S’il est difficile d’avoir une vision précise du nombre de journalistes en France et de leurs conditions d’exercice, un certain nombre d’enquêtes et de statistiques permettent de donner un aperçu de l’état de la profession.
Pour mémoire, et ce contrairement à une idée reçue, il n’y a pas besoin d’une carte de presse pour être journaliste. Selon le code du travail (article 7 111-3), « est journaliste professionnel toute personne qui a pour activité principale, régulière et rétribuée, l’exercice de sa profession dans une ou plusieurs entreprises de presse, publications quotidiennes et périodiques, ou agences de presse et qui en tire le principal de ses ressources ».
La carte de presse est attribuée par la Commission de la carte d’identité des journalistes professionnels (CCIJP) avec deux critères principaux : il faut tirer de l’activité de journaliste plus de 50 % de ses ressources, pour un total qui doit être supérieur à la moitié du SMIC brut.

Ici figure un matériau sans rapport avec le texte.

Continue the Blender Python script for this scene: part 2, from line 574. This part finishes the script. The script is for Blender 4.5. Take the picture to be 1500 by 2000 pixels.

En d’autres termes, les journalistes les plus précaires et les moins bien payés ne peuvent bénéficier de la carte de presse (et il est donc difficile d’estimer leur nombre).
En 2019, 35 020 cartes de presse ont été attribuées par la CCIJP. De grandes disparités se cachent derrière ce chiffre, qu’il s’agisse du statut ou des revenus. Ainsi, certaines journalistes sont des salariéEs permanents en CDI, d’autres sont en CDD et d’autres sont rémunérés à la pige, donc au coup par coup. Les pigistes représenteraient aujourd’hui plus de 20 % des titulaires de la carte de presse, un chiffre en constante augmentation, qui témoigne d’une précarisation de la profession. Selon une enquête réalisée en 2018 par la Société civile des auteurs multimedia (SCAM), la proportion de pigistes et CDD chez les nouvelles et nouveaux encartéEs était de 70 % en 2018. Chez les moins de 35 ans, les pigistes seraient même devenus majoritaires (51 %).
Autre phénomène marquant de ces dernières années, le développement du statut d’auto-entrepreneur chez les journalistes. La SCAM indique ainsi que « [ce] statut s’est particulièrement développé dans des media émergents non couverts par des conventions collectives et notamment dans le web, mais il a largement dépassé ce cadre aujourd’hui, et de nombreuses revues et journaux mais aussi sociétés de production audiovisuelle tentent d’imposer ce statut à leurs collaborateurs et collaboratrices. »
Du côté des rémunérations, là encore les disparités sont importantes, entre les stars de la télévision, parfois payées plusieurs dizaines de milliers d’euros par mois, et les journalistes « de base », mais aussi entre journalistes titulaires et journalistes précaires. Le revenu médian est ainsi de 2 800 euros net chez les titulaires, environ 1 500 euros net chez les pigistes et 1 470 euros net chez les journalistes en CDD. Des revenus qui baissent au fil des années : – 3 % pour les pigistes entre 2015 et 2019, – 1 % pour les CDI et – 4 % pour les CDD sur la même période.
Au total, et là encore contrairement aux idées reçues, les journalistes sont loin d’être des privilégiés : précarisation, revenus irréguliers et globalement en baisse, dégradation des conditions de travail. Une situation qui les met d’autant plus à la merci des propriétaires des médias et des hiérarchies rédactionnelles, et qui les fragilise face aux attaques répétées du pouvoir.